AR shopping continues to sit at the opportunistic fringes of consumer commerce. It includes everything from product spinners in eCommerce to virtual try-ons and dimensional product visualization using your smartphone camera. It’s all about boosting buyer confidence.
We’re seeing ample investment from AR-first players like Snap, which continues to infuse virtual product try-on functions into Lens Studio. Then there are retailers themselves leaning into AR, such as IKEA and its Place App, which lets users virtually place furniture in their home spaces.
In the same retailer boat is Walmart. Its recently-launched virtual showroom feature lets users outfit a room with various items. This includes a virtual staging area, with a sidebar where items can be dynamically dropped in for users’ rapid prototyping in their room-design endeavors.
The idea is to expand beyond other immersive shopping products that focus on one item at a time. With a full-room UX, users can get a more multi-dimensional understanding of how colors and styles play off each other. For Walmart, it could be a clever Trojan horse to boost basket sizes.
Future Proofing
Stepping back, Walmart’s virtual showroom is just one of several AR efforts in play. In fact, this is the company’s sixth such project in the past two years – some of which we’ve covered – from furniture visualization to cosmetics try-ons. Altogether it signals a long-term commitment to AR.
Perhaps more telling than user-facing features is the fact that Walmart has developed its own full-blown AR platform. Known as Retina, it powers all of the company’s AR shopping projects. One doesn’t invest in building a bona fide platform if they aren’t all-in on a given technology.
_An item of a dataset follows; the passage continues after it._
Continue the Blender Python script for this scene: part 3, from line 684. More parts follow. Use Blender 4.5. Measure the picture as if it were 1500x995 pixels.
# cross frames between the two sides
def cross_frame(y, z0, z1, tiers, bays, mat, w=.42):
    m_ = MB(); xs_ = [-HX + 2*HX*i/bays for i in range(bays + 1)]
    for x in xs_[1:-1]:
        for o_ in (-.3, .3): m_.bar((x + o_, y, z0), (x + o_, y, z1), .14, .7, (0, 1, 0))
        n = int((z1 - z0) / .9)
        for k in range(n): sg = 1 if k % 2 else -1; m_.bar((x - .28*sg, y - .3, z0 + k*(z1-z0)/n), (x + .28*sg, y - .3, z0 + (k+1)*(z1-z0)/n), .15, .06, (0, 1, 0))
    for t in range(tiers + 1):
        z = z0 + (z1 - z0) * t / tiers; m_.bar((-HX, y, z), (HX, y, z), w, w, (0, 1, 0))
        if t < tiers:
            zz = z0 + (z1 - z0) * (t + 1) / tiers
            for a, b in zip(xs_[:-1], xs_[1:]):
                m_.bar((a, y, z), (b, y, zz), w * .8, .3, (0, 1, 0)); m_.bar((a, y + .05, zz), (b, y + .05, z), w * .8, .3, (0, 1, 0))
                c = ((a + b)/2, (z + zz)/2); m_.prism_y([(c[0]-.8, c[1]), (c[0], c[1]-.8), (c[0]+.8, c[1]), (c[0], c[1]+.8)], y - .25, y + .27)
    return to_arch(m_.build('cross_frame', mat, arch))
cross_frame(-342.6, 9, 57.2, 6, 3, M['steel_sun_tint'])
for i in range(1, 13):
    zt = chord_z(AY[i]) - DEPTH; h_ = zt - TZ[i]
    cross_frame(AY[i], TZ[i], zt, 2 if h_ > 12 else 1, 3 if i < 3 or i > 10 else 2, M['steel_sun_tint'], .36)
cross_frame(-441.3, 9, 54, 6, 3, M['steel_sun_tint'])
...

That investment is driven by conversion boosts from virtual try-ons – a result of strengthening buyer confidence. Similarly, it can lessen return rates as shoppers have a better sense of what they’re getting. And it all aligns with habits of the increasingly spending-empowered Gen Z.
Zeroing in on that last part, we’ve learned from discussions with Snap that Gen Z represents about $3 trillion in collective purchasing power. They’re camera-native and increasingly expect immersive experiences in their shopping. So this is a future-proofing move for Walmart.
Familiar Cycle
The broader effect of all the above will be accelerated AR adoption. It’s a familiar cycle: early adopters – Walmart in this case – offer a technology and condition user behavior. That behavior grows into expectation, after which other retailers are forced to adopt to stay competitive.
Meanwhile, Walmart is thinking bigger by examining how AI fuels AR shopping. In fact, it could be a force multiplier in streamlining experience creation. This is currently an expensive bottleneck, including generating accurate 3D product models with color and texture variations.
The key term above is “generate,” as that’s what AI is becoming very good at. Rather than utilizing photogrammetry – the traditional process of stitching together multi-angle HD photography – generative AI could accelerate and lower costs by extrapolating 3D product models.
That’s a critical step when you’re talking about Walmart-scale product catalogs. But beyond the Walmarts of the world, it’s also about unlocking AR for smaller players. The question is how long that will take, and if AI’s democratization effects can speed up the adoption cycle.